CERTIFICATE OF TEMPORARY REGISTRATION
If the application and its enclosed documents are to the satisfaction of the Registrar of Companies, the latter will issue a temporary certificate of continuance under which the Company is officially deemed to be legally incorporated and operating in Cyprus.

Upon the issuance of the temporary certificate of registration the overseas entity:
i. is considered as a legal entity duly domiciled incorporated according to the laws of Cyprus
ii. has the same liabilities and is eligible to exercise all powers that registered companies have according to the laws of Cyprus
iii. the constituent document of amendment is considered as the Memorandum of the company and where applicable as its Articles of Association


CERTIFICATE OF PERMANENT REGISTRATION
Within 6 months from the issuance of the temporary registration certificate, the overseas entity must file documentary evidence to the Registrar of Companies that it has been struck off from the public register in the country of its initial incorporation so that the Registrar of Companies can issue the permanent registration.

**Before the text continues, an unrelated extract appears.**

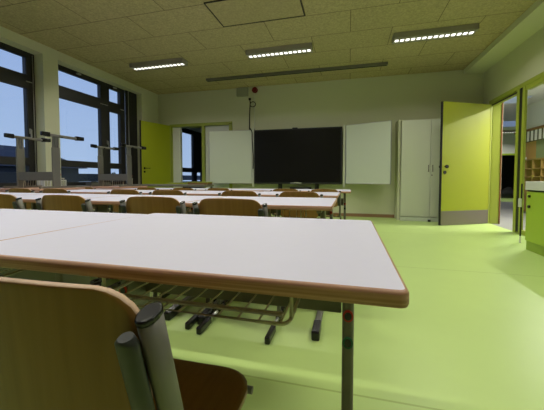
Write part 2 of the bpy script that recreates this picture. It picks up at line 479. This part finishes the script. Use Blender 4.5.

MIGRATION FOR FRAUDULENT PURPOSES
It is to be noted that if the application to have been filed for any fraudulent disposal of assets or avoidance of legal proceedings against the overseas entity in its country of original registration, the registration shall be declared invalid and without any legal effect.


REGISTRATION IN ACCORDANCE WITH THE PROVISIONS OF THE DIRECTIVE ON ADMINISTRATIVE COOPERATION (DIRECTIVE (EU) 2018/822), (“DAC 6”)
Cross border migration of legal entities is subject to registration in accordance with the provisions of DAC 6 so that any attempt for tax avoidance may be curtailed.